Once he has the aerial photo, he needs to zoom in drastically. He has to focus on the text and its setting. He has to consider biblical backgrounds, biblical languages, grammar, logical structure and flow. He has to start zooming out slowly to the broader context of the passage, the book it is in, and what it contributes to the book as a whole. He has to keep zooming out to consider the text’s place in the storyline of scripture, intertextual connections with other books, quotes, references, and allusions outside the text.
Next, he has to zoom out so that today is in the picture. Once he has properly interpreted the passage for its intended meaning, he has to connect that to today to make application to his modern hearers. If his text is in the old covenant dietary laws or Sabbath laws, does that mean we have to follow those today? What relevance do they have? If his text is a miracle of Jesus, how does that apply? If the text involves John the Baptist, does that mean we should all move to the desert, wear camel hair girdles, and eat locusts?
His introductory material will likely consist of background and setting of the passage, so it can be understood. His points will be developed from the passage itself. His concluding applications will come from the exposition of the passage and understanding of its place in the progress of revelation. He then brings home the relevance of the passage for us today.
Tribal
The tribal sermon could come under the topical umbrella, but it is quite the specimen and deserves its own pin and info card in the display case. If you talk about tribal rhetoric today, you will most likely be understood to talk about blind, fanatical political allegiances and groupings, i.e., tribes. Tribalism is just that, blind allegiance and loyalty to one’s own group. Tribalists blindly adhere to the worldview of the group, the tribe’s body of dogma, and jargon. Tribalists are immediately skeptical of anyone or any ideas not within the group, and they immediately know who is in and who is out. Tribalists presuppose their own group and collective groupthink to be superior to all others.
What is a tribal sermon? Tribal sermons are generally topical, but stick to an approved and acceptable set of topics. Tribal sermons are immediately critical of everything outside the tribe and reinforces the superiority of the tribe by either directly affirming the group or indirectly affirming the group by censuring all the non-group. One evidential feature of tribal sermons is the preacher making statements and using key phrases, which are accepted and applauded without any explanation or actual expositional proof from the Bible.

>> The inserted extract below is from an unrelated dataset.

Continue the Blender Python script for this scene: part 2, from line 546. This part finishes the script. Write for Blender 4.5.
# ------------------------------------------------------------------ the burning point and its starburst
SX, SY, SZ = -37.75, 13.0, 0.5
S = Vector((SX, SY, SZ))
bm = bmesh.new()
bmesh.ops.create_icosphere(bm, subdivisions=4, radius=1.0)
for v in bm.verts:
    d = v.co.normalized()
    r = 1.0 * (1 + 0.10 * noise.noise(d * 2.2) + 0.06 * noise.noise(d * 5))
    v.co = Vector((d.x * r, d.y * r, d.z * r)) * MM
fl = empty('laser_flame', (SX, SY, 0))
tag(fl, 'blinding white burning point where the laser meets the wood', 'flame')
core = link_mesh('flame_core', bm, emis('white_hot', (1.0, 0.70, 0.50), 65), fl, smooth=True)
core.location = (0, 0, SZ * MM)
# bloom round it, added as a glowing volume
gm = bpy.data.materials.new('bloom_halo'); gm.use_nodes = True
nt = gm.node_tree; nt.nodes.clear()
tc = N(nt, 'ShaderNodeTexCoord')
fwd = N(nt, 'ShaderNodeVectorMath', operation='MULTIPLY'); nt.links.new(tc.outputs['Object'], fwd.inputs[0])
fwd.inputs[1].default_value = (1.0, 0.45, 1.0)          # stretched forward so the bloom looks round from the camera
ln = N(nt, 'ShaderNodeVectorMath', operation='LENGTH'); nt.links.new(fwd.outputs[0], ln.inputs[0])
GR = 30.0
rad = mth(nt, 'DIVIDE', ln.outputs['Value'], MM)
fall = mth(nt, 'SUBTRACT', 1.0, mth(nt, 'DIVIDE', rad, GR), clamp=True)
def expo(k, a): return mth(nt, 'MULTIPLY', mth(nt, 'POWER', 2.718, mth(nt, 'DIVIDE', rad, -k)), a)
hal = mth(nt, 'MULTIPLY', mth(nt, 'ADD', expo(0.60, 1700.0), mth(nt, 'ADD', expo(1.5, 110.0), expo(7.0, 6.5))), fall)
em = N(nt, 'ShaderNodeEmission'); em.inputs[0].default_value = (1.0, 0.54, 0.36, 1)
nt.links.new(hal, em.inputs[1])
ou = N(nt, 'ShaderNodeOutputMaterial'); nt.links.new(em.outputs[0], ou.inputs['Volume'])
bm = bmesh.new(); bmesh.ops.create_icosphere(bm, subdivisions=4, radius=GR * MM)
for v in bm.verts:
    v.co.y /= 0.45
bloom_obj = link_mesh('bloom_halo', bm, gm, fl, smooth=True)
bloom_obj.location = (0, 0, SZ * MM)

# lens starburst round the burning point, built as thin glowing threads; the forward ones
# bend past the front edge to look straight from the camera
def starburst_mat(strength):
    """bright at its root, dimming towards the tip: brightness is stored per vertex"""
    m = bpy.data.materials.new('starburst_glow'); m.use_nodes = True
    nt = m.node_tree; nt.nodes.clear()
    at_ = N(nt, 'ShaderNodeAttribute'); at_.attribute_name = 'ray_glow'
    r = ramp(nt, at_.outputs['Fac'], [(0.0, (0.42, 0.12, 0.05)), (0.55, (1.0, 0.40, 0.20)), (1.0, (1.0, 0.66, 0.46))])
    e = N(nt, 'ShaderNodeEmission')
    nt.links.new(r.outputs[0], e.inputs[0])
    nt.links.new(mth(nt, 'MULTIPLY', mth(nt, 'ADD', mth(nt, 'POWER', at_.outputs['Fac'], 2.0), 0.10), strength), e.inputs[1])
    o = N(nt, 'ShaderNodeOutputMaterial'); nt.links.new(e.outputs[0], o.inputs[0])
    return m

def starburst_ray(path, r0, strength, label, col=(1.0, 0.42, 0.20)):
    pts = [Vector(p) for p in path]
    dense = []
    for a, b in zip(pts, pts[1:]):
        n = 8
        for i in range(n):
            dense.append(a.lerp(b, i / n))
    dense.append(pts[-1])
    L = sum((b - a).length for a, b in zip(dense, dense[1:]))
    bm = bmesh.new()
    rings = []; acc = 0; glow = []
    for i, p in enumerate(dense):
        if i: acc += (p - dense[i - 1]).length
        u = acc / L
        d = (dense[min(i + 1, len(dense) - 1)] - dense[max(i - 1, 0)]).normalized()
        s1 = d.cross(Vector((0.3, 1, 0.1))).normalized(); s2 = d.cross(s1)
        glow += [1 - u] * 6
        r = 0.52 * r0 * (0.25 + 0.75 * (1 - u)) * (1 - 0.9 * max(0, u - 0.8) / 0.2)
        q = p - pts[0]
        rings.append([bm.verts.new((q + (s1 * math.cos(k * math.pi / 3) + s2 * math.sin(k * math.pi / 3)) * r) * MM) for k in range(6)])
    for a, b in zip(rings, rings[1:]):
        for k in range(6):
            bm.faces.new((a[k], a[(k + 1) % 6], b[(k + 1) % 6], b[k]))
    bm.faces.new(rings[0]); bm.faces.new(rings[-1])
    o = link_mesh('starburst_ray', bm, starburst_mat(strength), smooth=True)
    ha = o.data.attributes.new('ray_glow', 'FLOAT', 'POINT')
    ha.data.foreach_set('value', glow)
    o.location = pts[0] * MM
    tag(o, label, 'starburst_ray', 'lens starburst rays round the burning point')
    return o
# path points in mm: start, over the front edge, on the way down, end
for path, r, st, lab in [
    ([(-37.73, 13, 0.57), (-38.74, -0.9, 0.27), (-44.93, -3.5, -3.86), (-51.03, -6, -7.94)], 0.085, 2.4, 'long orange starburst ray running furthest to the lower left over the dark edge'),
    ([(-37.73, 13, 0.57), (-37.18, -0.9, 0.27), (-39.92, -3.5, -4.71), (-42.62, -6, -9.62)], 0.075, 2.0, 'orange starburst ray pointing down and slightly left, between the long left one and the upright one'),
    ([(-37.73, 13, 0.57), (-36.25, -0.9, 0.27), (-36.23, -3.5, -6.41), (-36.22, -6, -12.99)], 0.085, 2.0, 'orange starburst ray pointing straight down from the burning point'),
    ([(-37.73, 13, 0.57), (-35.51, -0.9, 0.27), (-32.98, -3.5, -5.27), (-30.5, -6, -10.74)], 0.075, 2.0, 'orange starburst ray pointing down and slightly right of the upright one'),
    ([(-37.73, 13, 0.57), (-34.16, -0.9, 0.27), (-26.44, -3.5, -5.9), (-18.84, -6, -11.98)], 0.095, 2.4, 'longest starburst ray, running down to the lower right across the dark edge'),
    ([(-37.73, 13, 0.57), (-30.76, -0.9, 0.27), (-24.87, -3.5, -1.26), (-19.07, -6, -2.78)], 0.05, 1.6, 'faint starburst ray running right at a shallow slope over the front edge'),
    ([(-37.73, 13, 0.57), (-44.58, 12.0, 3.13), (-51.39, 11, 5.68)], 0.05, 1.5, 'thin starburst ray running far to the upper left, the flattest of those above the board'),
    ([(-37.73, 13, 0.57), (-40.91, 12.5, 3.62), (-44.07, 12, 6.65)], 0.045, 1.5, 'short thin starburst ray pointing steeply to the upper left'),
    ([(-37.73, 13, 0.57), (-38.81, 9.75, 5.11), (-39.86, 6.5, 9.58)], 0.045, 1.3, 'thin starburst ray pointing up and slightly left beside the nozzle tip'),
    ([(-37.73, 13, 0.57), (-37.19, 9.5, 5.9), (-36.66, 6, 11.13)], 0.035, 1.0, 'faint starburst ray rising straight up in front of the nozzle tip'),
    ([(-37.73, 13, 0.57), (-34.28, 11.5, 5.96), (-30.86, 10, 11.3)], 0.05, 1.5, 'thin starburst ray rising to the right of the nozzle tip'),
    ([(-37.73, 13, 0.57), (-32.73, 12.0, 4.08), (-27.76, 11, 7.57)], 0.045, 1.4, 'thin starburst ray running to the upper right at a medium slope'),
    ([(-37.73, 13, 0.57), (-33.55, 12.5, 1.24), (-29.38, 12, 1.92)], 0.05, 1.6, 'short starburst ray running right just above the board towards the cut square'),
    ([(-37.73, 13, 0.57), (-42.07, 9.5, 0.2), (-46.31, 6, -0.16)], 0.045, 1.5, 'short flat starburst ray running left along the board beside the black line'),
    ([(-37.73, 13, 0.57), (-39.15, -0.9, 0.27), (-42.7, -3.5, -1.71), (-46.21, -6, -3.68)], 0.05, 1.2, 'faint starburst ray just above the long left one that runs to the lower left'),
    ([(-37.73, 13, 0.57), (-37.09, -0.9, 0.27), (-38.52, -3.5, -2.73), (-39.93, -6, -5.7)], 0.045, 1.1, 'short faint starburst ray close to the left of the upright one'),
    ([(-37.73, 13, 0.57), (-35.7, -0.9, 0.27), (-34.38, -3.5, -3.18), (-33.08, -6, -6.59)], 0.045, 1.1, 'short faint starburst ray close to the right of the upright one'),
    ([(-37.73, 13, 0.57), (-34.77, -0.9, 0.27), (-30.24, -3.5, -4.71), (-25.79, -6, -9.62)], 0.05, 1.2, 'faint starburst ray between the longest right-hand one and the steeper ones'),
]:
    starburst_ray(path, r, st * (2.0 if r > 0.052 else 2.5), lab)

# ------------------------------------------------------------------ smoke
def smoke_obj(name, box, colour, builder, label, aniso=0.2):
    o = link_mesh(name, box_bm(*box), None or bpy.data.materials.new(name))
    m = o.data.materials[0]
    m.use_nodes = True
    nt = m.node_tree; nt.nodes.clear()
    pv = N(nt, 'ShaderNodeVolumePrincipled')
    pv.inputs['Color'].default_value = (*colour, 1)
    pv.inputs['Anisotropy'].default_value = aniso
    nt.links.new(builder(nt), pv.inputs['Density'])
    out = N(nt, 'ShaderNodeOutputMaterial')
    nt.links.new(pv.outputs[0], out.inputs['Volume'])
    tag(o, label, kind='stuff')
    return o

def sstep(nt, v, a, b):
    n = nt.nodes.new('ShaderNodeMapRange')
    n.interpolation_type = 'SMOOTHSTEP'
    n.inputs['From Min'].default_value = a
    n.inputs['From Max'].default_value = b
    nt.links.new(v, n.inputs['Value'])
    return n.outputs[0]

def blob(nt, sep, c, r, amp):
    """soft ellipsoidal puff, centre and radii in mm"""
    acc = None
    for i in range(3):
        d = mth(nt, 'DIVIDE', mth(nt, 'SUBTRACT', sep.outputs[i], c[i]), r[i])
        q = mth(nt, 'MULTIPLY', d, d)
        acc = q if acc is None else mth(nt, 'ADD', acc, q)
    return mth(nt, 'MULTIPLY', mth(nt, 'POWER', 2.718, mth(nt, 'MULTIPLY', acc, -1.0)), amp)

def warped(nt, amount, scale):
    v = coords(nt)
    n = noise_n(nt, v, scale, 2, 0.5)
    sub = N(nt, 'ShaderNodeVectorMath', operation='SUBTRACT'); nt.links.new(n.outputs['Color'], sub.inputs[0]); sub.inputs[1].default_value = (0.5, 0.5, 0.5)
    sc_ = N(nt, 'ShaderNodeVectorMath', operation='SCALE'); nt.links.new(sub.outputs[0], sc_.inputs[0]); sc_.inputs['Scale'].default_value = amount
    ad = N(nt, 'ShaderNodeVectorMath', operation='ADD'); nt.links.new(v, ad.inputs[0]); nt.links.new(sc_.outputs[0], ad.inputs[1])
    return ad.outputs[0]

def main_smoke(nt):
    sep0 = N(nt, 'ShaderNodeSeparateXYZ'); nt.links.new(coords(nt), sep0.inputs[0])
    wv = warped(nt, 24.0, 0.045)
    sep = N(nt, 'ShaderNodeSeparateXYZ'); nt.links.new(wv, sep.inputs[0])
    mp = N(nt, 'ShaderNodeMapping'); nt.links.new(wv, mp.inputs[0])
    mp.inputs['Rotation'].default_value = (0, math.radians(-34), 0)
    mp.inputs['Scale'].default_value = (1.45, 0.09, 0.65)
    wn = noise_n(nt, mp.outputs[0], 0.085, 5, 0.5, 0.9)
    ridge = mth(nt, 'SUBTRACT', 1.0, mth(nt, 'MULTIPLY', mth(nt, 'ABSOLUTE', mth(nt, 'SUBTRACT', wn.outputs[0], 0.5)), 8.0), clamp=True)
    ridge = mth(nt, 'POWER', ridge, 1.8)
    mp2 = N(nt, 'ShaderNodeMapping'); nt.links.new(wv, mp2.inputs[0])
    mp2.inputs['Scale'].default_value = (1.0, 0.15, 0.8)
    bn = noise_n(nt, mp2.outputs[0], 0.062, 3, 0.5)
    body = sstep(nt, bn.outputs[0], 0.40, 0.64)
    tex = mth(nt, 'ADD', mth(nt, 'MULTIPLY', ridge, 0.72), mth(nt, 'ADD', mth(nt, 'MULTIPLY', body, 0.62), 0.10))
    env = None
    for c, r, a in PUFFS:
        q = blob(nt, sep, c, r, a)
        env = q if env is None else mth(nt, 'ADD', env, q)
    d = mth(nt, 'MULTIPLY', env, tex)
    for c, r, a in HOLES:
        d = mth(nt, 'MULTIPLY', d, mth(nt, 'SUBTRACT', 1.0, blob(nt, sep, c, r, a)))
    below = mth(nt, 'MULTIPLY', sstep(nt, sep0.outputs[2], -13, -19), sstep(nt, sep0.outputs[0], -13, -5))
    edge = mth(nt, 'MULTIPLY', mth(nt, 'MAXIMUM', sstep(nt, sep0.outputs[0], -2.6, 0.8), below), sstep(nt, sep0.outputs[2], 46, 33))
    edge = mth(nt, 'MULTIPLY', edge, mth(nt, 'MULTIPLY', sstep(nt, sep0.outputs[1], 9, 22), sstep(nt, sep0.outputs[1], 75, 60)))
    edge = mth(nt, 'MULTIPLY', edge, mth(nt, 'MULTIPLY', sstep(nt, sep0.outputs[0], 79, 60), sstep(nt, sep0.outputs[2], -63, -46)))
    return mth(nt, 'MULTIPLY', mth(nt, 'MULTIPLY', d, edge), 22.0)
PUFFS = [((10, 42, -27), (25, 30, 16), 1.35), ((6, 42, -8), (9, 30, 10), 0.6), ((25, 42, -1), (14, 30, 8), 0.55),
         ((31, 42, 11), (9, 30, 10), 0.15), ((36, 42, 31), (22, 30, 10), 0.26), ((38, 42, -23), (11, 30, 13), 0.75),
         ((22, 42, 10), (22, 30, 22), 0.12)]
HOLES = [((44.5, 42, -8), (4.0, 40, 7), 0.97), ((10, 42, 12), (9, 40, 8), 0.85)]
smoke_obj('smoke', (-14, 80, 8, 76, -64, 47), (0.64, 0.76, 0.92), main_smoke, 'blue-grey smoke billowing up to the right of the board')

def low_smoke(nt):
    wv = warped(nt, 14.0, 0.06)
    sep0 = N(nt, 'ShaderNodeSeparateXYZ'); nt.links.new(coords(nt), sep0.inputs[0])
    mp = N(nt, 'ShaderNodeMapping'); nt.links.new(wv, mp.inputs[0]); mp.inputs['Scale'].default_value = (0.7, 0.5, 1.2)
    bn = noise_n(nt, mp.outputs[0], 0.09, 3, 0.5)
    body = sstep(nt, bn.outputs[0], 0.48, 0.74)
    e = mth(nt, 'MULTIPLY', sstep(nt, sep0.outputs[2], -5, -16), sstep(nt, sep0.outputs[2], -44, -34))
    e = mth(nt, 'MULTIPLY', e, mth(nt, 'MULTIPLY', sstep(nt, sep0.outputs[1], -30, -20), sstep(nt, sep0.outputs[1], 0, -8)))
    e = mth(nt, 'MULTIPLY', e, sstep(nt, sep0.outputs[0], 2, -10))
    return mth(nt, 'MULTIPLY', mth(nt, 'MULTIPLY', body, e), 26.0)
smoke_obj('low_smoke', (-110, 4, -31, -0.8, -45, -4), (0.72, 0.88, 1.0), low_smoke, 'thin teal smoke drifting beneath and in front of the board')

If your pastor intends to preach a tribal sermon, he considers whether the text is one of the tribal prooftexts. He may recognize this text is where we go to prove X doctrine, or that text is where we go to prove Y principle. If the text is not one of the standard prooftexts, he will consider if it is equivalent or close to one of the prooftexts. If the text is not a standard prooftext, or it doesn’t intersect conveniently with a prooftext, he has more work to do. He must consider the tribe’s set of approved and acceptable topics and find some way to either preach that topic deliberately from the text, or bridge from the text to the topic.
He will need the appropriate introductory and concluding remarks. He will probably not try to get too creative and just stick with the tribal boilerplates. Regardless of the text or topic, tribal sermons tend to abide certain conventions at the bookends of the sermon. They start with some variation on how important the subject is that is about to be preached, how nobody today is preaching on this subject, how everybody else is wrong about it, or how nobody else knows or understands it. Advanced onset tribalism will even press these critical claims toward those “within the group” who are not sufficiently emphasizing the tribal talking points. Tribal sermons tend to be thin on application and more about what you know and who knows and don’t know. There’s always a looming threat of being “out” of the tribe and so loyalty is reinforced.
Summary
What sermon would your pastor preach from the selected text? What sermon does he preach from the texts he selects? One of the questions or debates about preaching is whether exposition is necessary or not. It may surprise you to hear this, but exposition is not necessary all the time. If your pastor intends to preach a topical sermon as described above, exposition is unnecessary. He can find inspiration for sermons all around him. He may even have a sermon he wants to preach and needs only find a text to preach it from. In that case, exposition is unnecessary.
If your pastor intends to preach a tribal sermon, exposition is unnecessary. The tribe already provides a set of topics and prooftexts that are acceptable. The Bible must always be filtered through these, so the real work involved is figuring out how to fit a text in when it doesn’t seem to fit naturally. He can make pre-approved statements and exposition is unnecessary.
Of course, exposition is always necessary if he intends to the preach the word as God gave it. Sorry, but I don’t know any way around that. So, who’s ready to play?